Even more, trying to pick up the things we need at the grocery store is
like trying to carry around a greased watermelon. At first we can manage. But after a while, we start to lose our
grip. Until finally the watermelon
explodes at our feet at the check-out line.
And what is at the check-out line? We pick up the most convenient options instead.
When we run out of the kind of food the good wolf needs to survive, we
resort to the most convenient food—sugar and carbohydrates—the cheap stuff. We resort to the food that makes us bloated
and tired just a few hours after consumption.
We resort to quick fixes, to the stuff that fills us up quickly only to
leave us in a world of hurt a few hours later.
We resort to the kind of things that con us into believing we can
pretend the bad wolf inside of us doesn’t exist. It has been said, the greatest trick the
devil ever pulled was convincing the world he doesn’t exist.
The truth of God tells us that the food that feeds the good wolf comes
from a source bigger than ourselves. Like Jamie tells Mary Katherine, we eat the
food that God gives us—fruits and vegetables and water and bacon. We eat the food that most grocery stores
don’t carry.
This is the food that cleanses us and restores us. This is the food that gives us a better
chance of survival in a world that is saturated with cheap solutions. This is the food that gives us the energy to
run with endurance patience the race that God has set before us—a journey
marked by kindness and mercy and discipline.
A life lived according to the
fruits of the Spirit is maintained not because of our own will—no matter how
good our intentions. Instead, a life that exhibits the fruits of the Spirit is
maintained because we return to worship the One whose life oozes with kindness
and compassion and gentleness and self-control.
We are maintained in the life of God by consuming food from God.
Our worship calls us to consume the life of God in Christ through his
Word and Sacrament. In worship, our
words are shaped by the Word. In
worship, our life is shaped by the life of Christ. At the Lord’s Table, we receive the body and
blood of Christ and are reminded that we are what we eat.
Our worship and our consumption of the life of Christ frees us from worrying
about whether or not we are living right for we no longer live for ourselves—we
live for God; we live for each other—we live for the One who was freed to live
for us. And when we live for God, we are
committing to a faith that believes Jesus is converting all those bad things
into good things.
St. Paul says, “For freedom Christ has set us free. For you were called to freedom,
brothers and sisters; only do not use your freedom as an opportunity for
self-indulgence, but through love become slaves to one another.”

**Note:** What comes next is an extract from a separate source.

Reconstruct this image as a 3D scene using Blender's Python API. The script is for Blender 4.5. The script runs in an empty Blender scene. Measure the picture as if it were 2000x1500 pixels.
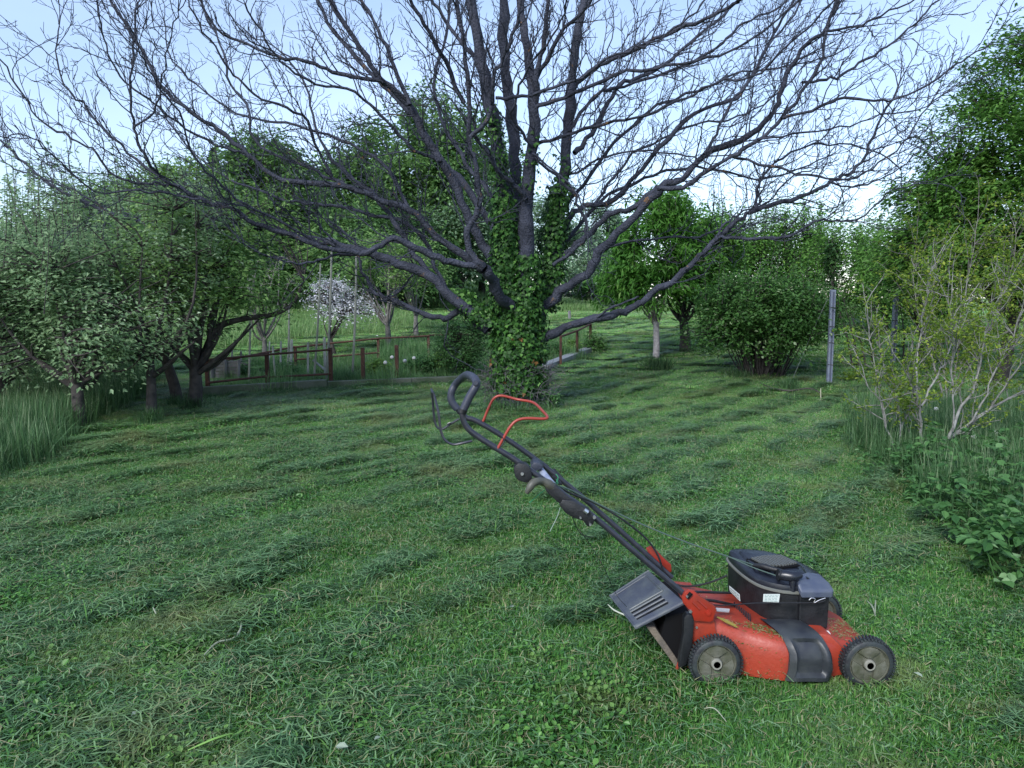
import bpy, bmesh, math, random
import numpy as np
from mathutils import Vector, Matrix
SC = bpy.context.scene
COL = SC.collection
# ------------------------------------------------------------------ camera
CAMH = 1.42; PITCH = math.radians(6.0); FPX = 1500.0
cam = bpy.data.cameras.new('camera'); camo = bpy.data.objects.new('camera', cam); COL.objects.link(camo)
camo.location = (0, 0, CAMH); camo.rotation_euler = (math.pi/2 - PITCH, 0, 0)
cam.sensor_fit = 'HORIZONTAL'; cam.sensor_width = 36.0; cam.lens = 36.0*FPX/2000.0
cam.clip_start = 0.05; cam.clip_end = 2000
SC.camera = camo
# ------------------------------------------------------------------ world, sun, exposure
SUN_EL = math.radians(38); SUN_AZ = math.radians(-152)     # azimuth from +Y, clockwise positive
w = bpy.data.worlds.new('World'); SC.world = w; w.use_nodes = True
nt = w.node_tree; nt.nodes.clear()
sky = nt.nodes.new('ShaderNodeTexSky'); sky.sky_type = 'NISHITA'; sky.sun_disc = False
sky.sun_elevation = SUN_EL; sky.sun_rotation = SUN_AZ
sky.air_density = 1.0; sky.dust_density = 0.6; sky.ozone_density = 1.2
tc = nt.nodes.new('ShaderNodeTexCoord')
mp = nt.nodes.new('ShaderNodeMapping'); mp.inputs['Scale'].default_value = (1.0, 1.0, 3.2)
nz = nt.nodes.new('ShaderNodeTexNoise'); nz.inputs['Scale'].default_value = 1.7; nz.inputs['Detail'].default_value = 5; nz.inputs['Roughness'].default_value = .45
nt.links.new(tc.outputs['Generated'], mp.inputs[0]); nt.links.new(mp.outputs[0], nz.inputs['Vector'])
cr = nt.nodes.new('ShaderNodeMapRange'); cr.inputs['From Min'].default_value = .42; cr.inputs['From Max'].default_value = .72
cr.inputs['To Min'].default_value = 0.14; cr.inputs['To Max'].default_value = .36
nt.links.new(nz.outputs['Fac'], cr.inputs[0])
mx = nt.nodes.new('ShaderNodeMix'); mx.data_type = 'RGBA'
nt.links.new(cr.outputs[0], mx.inputs['Factor']); nt.links.new(sky.outputs[0], mx.inputs['A'])
mx.inputs['B'].default_value = (5.6, 6.9, 10.4, 1)          # thin high cloud
bg = nt.nodes.new('ShaderNodeBackground'); bg.inputs['Strength'].default_value = 0.080
out = nt.nodes.new('ShaderNodeOutputWorld')
nt.links.new(mx.outputs['Result'], bg.inputs['Color']); nt.links.new(bg.outputs[0], out.inputs[0])
sl = bpy.data.lights.new('sun', 'SUN'); sl.energy = 1.5; sl.angle = math.radians(18); sl.color = (1.0, .99, .96)
so = bpy.data.objects.new('sun', sl); COL.objects.link(so)
sd = Vector((math.sin(SUN_AZ)*math.cos(SUN_EL), math.cos(SUN_AZ)*math.cos(SUN_EL), math.sin(SUN_EL)))
so.rotation_euler = (-sd).to_track_quat('-Z', 'Y').to_euler(); so.location = (-20, 0, 20)
vs = SC.view_settings; vs.view_transform = 'Standard'; vs.look = 'None'; vs.gamma = 1; vs.exposure = 1.42
try: vs.use_curve_mapping = False
except Exception: pass
cy = SC.cycles
cy.max_bounces = 5; cy.diffuse_bounces = 3; cy.glossy_bounces = 2; cy.transmission_bounces = 3; cy.transparent_max_bounces = 8
cy.use_denoising = True; cy.caustics_reflective = False; cy.caustics_refractive = False
cy.sample_clamp_indirect = 4
try: cy.denoising_prefilter = 'ACCURATE'
except Exception: pass

# ------------------------------------------------------------------ measuring: pixel of the photograph -> ray
SP, CP = math.sin(PITCH), math.cos(PITCH)
def ray(px, py):
    a = (px-1000)/FPX; v = (750-py)/FPX
    return np.array([a, CP+v*SP, -SP+v*CP])
def P(px, py, Y):                      # point at distance Y in front of the camera
    d = ray(px, py); t = Y/d[1]
    return np.array([d[0]*t, Y, CAMH+d[2]*t])
def sstep(a, b, x):
    t = np.clip((x-a)/(b-a), 0, 1); return t*t*(3-2*t)
def vnoise(x, y, s=0):                 # smooth value noise, numpy
    x = np.asarray(x, float); y = np.asarray(y, float)
    xi = np.floor(x); yi = np.floor(y); fx = x-xi; fy = y-yi
    def h(a, b):
        n = np.sin(a*127.1+b*311.7+s*74.7)*43758.5453
        return n-np.floor(n)
    ux = fx*fx*(3-2*fx); uy = fy*fy*(3-2*fy)
    return (h(xi, yi)*(1-ux)+h(xi+1, yi)*ux)*(1-uy)+(h(xi, yi+1)*(1-ux)+h(xi+1, yi+1)*ux)*uy
RN = np.array([.788, -.616])           # across the mowing rows
def row_strength(x, y, sg=.13):
    u = x*RN[0]+y*RN[1]; l = x*.616+y*.788
    u = u+.35*(vnoise(l*.35, u*.2, 3)-.5)+.15*(vnoise(l*1.3, u*.9, 5)-.5)
    k = np.floor(u/.56); f = u/.56-k
    hsh = np.sin(k*91.7)*4375.5; hsh = hsh-np.floor(hsh)
    if sg < 0: return k
    st = np.exp(-((f-.5)/sg)**2)*(.45+.55*hsh)
    return st*sstep(.20-.14*sstep(4.5, 6, y)*sstep(-1.5, 0, x), .48-.16*sstep(4.5, 6, y)*sstep(-1.5, 0, x), vnoise(l*.5, u*1.6, 9)*.6+vnoise(l*2.0, u*3.1, 4)*.4)*1.25
def height(x, y):
    x = np.asarray(x, float); y = np.asarray(y, float)
    d = y
    h = np.interp(d, [-50, 11, 14, 18, 25, 40, 60, 120, 400], [0, 0, .12, .45, .98, 1.32, 1.5, 2.0, 4])
    h = h+2.1*sstep(19, 52, y)*sstep(5, -9, x)
    h = h+(vnoise(x*.5, y*.5, 1)-.5)*.05*sstep(1, 3, y)
    h = h-.35*sstep(-5.6, -9.5, x+.25*(y-9))*sstep(30, 15, y)
    return h
def hz(x, y): return float(height(x, y))
def G(px, py, dz=0):                   # point of the ground seen at a pixel
    d = ray(px, py); lo, hi = .5, None; t = .5
    while t < 300:
        p = d*t
        if CAMH+p[2] < hz(p[0], p[1])+dz: hi = t; break
        lo = t; t += max(.05, t*.02)
    if hi is None: return np.array([d[0]*60, d[1]*60, hz(d[0]*60, d[1]*60)])
    for _ in range(25):
        m = (lo+hi)/2; p = d*m
        if CAMH+p[2] < hz(p[0], p[1])+dz: hi = m
        else: lo = m
    p = d*hi
    return np.array([p[0], p[1], hz(p[0], p[1])])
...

Like Paul says, our freedom in Christ is not a freedom to indulge in
all the other bad things and live any kind of life we want. In fact, this is no freedom at all. Instead, this kind of indulgence will make us
slaves to people and ideas and idols and solutions and agendas and cheap food
that will fail us every time—and if they don’t fail us they will certainly fail
those around us.
Instead, the kind of freedom that Paul is talking about is a freedom
that is found when we get outside of ourselves.
Paul is talking about a freedom that releases us from being over
infatuated with ourselves and our livelihood.

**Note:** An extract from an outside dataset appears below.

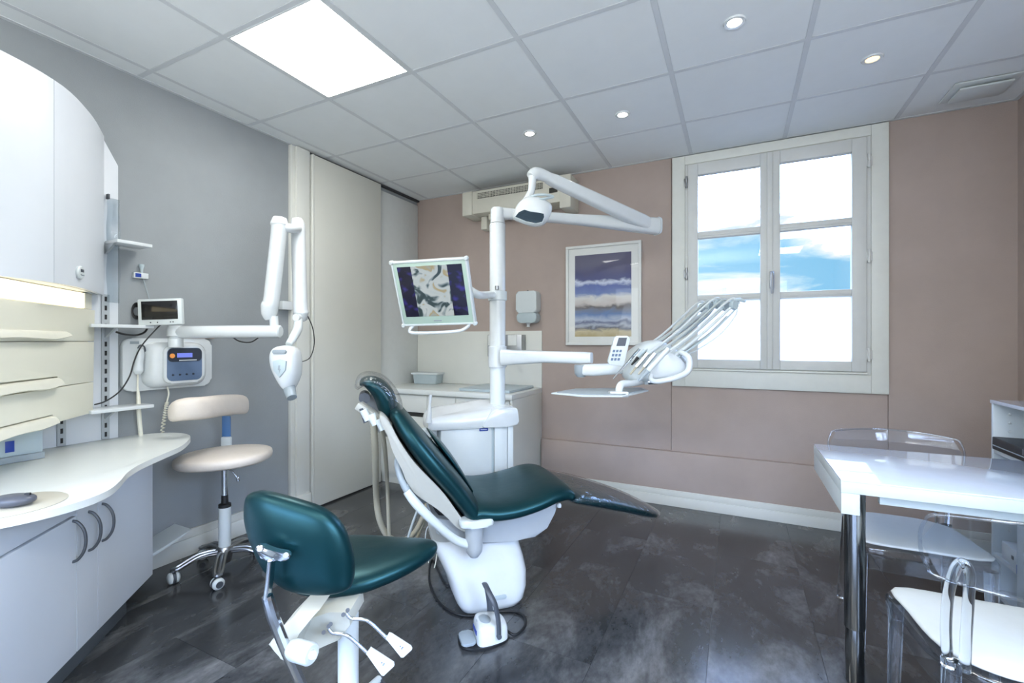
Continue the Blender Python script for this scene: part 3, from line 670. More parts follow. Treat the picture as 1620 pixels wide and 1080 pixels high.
# tube head
hd = Matrix.Translation(at(453, 583, 2.36)) @ frame((0, 0, 0), RT, UP)
k_ = 2.36/FPX
def hp(pts, cx, cy): return [((u-cx)*k_, -(v-cy)*k_) for u, v in pts]
ho = [(p.x, p.y) for p in closed_spline([(x_, y_, 0) for x_, y_ in hp([(430, 562), (436, 550), (453, 546), (469, 551), (474, 565), (474, 590), (468, 608), (462, 616), (452, 616), (441, 600), (433, 582)], 453, 583)], 4)]
th_ = obj('tube_head', pillow(new_bm(), ho, .125, hd, e=3.0), 'gloss_white', xr, sharp=60)
obj('cone', tube(new_bm(), [at(456, 606, 2.36), at(459, 619, 2.33), at(462, 629, 2.31)], [.030, .028, .024], n=20, smooth=False), 'plastic_grey', xr)
obj('handle_recess', prism(new_bm(), rrect(-.040, .030, .078, .100, .010), .054, .0665, hd @ Matrix.Rotation(.0, 4, 'Z'), bev=.003), 'plastic_grey', th_)
obj('emblem', prism(new_bm(), [(-.034, .042), (.0, .052), (.034, .042), (.030, -.005), (0, -.040), (-.030, -.005)], .060, .0735, hd, bev=.003), 'plastic_cool', th_)
obj('emblem', prism(new_bm(), [(-.004, .02), (.006, .022), (.004, .004), (.008, .002), (.0, -.02), (-.001, -.004), (-.006, -.002)], .0735, .0742, hd), 'plastic_grey', th_)
# handset with coiled cord
hs_ = thing('xray_handset', 'white hand switch on a coiled cord left of the x-ray keypad', 'hand switch', (XL+.05, 1.25, 1.1))
X_ = XL+.065
def wl(u, v, x_=X_): return onx(u, v, x_)
obj('grip', tube(new_bm(), [wl(222, 552), wl(222, 560), wl(220, 575), wl(219, 586), wl(219, 592)], [.012, .018, .018, .022, .012], n=14), 'gloss_white', hs_)
obj('hook', tube(new_bm(), [wl(218, 551), wl(222, 546), wl(228, 548), wl(230, 556)], .004, n=8), 'dark_grey', hs_)
bxo('label_strip', (XL+.0355, XL+.037, 1.245, 1.285, 1.222, 1.236), 'plastic_grey', hs_, bev=.0003)
obj('cord', tube(new_bm(), [wl(218, 592), wl(218, 612), wl(219, 630), wl(220, 655), wl(223, 690), wl(226, 720)], [.004, .004, .009, .010, .010, .010], n=8), 'cream_lip', hs_)
cc = xr
pts = [wl(265, 612), wl(266, 625), wl(263, 640), wl(260, 660), wl(256, 690)]
obj('cable', tube(new_bm(), [wl(264, 610), wl(267, 622), wl(264, 636)], .004, n=8), 'cream_lip', cc)
Pp = spline([wl(264, 636), wl(260, 660), wl(254, 700)], 40); bm = new_bm(); hel = []
for i_, q in enumerate(Pp): t = i_*1.25; hel.append(q+Vector((math.cos(t)*.008, math.sin(t)*.008, 0)))
obj('coil', tube(bm, hel, .0032, n=6, smooth=False), 'cream_lip', cc, sharp=60)
tag(obj('cardboard_flat', box(new_bm(), XL+.002, XL+.04, 1.53, 1.67, 1.2525, 1.268, bev=.003), 'brown_card'), 'small flat brown packet lying on top of the x-ray plate', 'packet')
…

When we focus too much on ourselves and our own needs, we breed those
other bad things—idolatry, anger, dissention, jealousy, etc—we feed the bad
wolf.
At Rotary Club a few weeks ago Bill Gamble gave us one of his famous
truisms. He said, “the quickest way to
forget about your own problems is to help somebody else with theirs.” From day one on this earth, Jesus was flooded
with problems. But Jesus committed his
life to helping everyone else with their problems.

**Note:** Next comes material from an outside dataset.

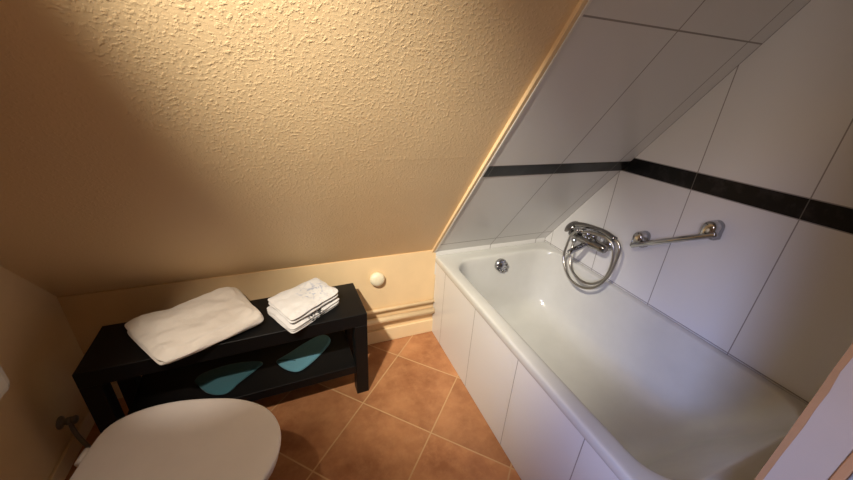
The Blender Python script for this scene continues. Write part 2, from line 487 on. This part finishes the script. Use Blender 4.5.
bm = bmesh.new(); tube(bm, smooth_path([(XM, -0.37, ZM-0.012), (XM-0.03, -0.37, ZM-0.035), (XM-0.085, -0.37, ZM-0.05), (XM-0.10, -0.37, ZM-0.062)], 6), 0.014, 14)
link('spout', bm, MT['chrome'], mx, smooth=True)
bm = bmesh.new(); lathe(bm, (XM, -0.29, ZM-0.015), (0, 0, -1), [(0, 0.010), (0.018, 0.011), (0.02, 0.013), (0.03, 0.013), (0.032, 0.008)])
link('hose_outlet', bm, MT['chrome'], mx, smooth=True)
bm = bmesh.new(); tube(bm, [(XM, -0.405, ZM+0.02), (XM-0.012, -0.412, ZM+0.05)], [0.016, 0.019], 14)
link('cradle', bm, MT['chrome_dark'], mx, smooth=True)

hs = thing('hand_shower', 'chrome hand shower lying across the top of the bath mixer', 'hand shower', (-0.1, -0.40, 0.765))
def rel(pts, o): return [Vector(p)-o.location for p in pts]
bm = bmesh.new()
HP = smooth_path([(-0.100, -0.300, 0.763), (-0.096, -0.350, 0.778), (-0.094, -0.410, 0.787), (-0.096, -0.480, 0.792), (-0.100, -0.545, 0.783)], 6)
tube(bm, rel(HP, hs), [0.015-0.003*math.sin(PI*i/(len(HP)-1)) for i in range(len(HP))], 14)
link('handle', bm, MT['chrome_dark'], hs, smooth=True)
bm = bmesh.new(); ha = Vector((0.509, -0.534, -0.659)).normalized()
hc = Vector((-0.100, -0.272, 0.745))
lathe(bm, rel([hc-ha*0.014], hs)[0], ha, [(0, 0.004), (0.003, 0.022), (0.010, 0.034), (0.017, 0.042), (0.024, 0.041), (0.027, 0.036), (0.0275, 0.001)])
link('shower_head', bm, MT['chrome_dark'], hs, smooth=True)
bm = bmesh.new()
hosepts = [(XM, -0.29, ZM-0.042), (-0.088, -0.305, 0.625), (-0.095, -0.316, 0.575), (-0.108, -0.352, 0.528), (-0.122, -0.435, 0.508), (-0.112, -0.505, 0.523),
           (-0.10, -0.552, 0.580), (-0.094, -0.562, 0.662), (-0.094, -0.545, 0.742), (-0.102, -0.500, 0.772), (-0.118, -0.43, 0.770), (-0.122, -0.36, 0.752), (-0.112, -0.31, 0.716),
           (-0.11, -0.291, 0.665), (-0.112, -0.286, 0.575), (-0.124, -0.332, 0.512), (-0.138, -0.402, 0.485), (-0.134, -0.480, 0.489), (-0.120, -0.540, 0.530), (-0.108, -0.574, 0.608),
           (-0.102, -0.584, 0.690), (-0.100, -0.582, 0.750), (-0.100, -0.562, 0.778), (-0.100, -0.543, 0.783)]
tube(bm, rel(smooth_path(hosepts, 10), hs), 0.0065, 10, 0.10)
link('hose', bm, MT['hose'], hs, smooth=True)

# ------------------------------------------------------------------ grab rail
gr = thing('grab_rail', 'chrome grab rail screwed to the white wall tiles above the bathtub', 'grab rail', (0, -0.72, 0.86))
A0, B0 = Vector((-0.050, -0.597, 0.772)), Vector((-0.050, -0.886, 0.947))
dr = (B0-A0).normalized()
bm = bmesh.new(); tube(bm, rel([A0-dr*0.004, A0, B0, B0+dr*0.008], gr), [0.008, 0.0115, 0.0115, 0.008], 16)
link('bar', bm, MT['chrome'], gr, smooth=True)
for my, mz in ((-0.612, 0.810), (-0.860, 0.956)):       # arched mounts the bar ends sit in
    bm = bmesh.new(); wv = Vector((0, 1, 0)); hv = Vector((0, 0, 1)); wd = 0.024
    prof = [(-wd, -0.034), (wd, -0.034), (wd, 0.010)] + [(wd*math.cos(PI*k/12), 0.010+wd*math.sin(PI*k/12)) for k in range(1, 12)] + [(-wd, 0.010)]
    base = Vector((-0.0008, my, mz)) - gr.location
    loft(bm, [[base+Vector((-d, 0, 0))+wv*a*f+hv*b*f for a, b in prof] for d, f in ((0, 1.0), (0.036, 1.0), (0.046, 0.96), (0.053, 0.86), (0.056, 0.70), (0.057, 0.3))])
    link('wall_mount', bm, MT['chrome'], gr, smooth=True)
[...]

And Jesus’ solution had to do with leaving behind a world that is
obsessed with trying to fix the problem with the most convenient solutions and
leading us into a life that is done with temporary fixes. Jesus is taking us on a journey where the
other bad things become less and less tempting because Jesus is showing us a
God whose food will satisfy our hunger to the point where our cravings for the
bad stuff are converted into a passion and energy for a God who fills us and
creation with all good things. Amen.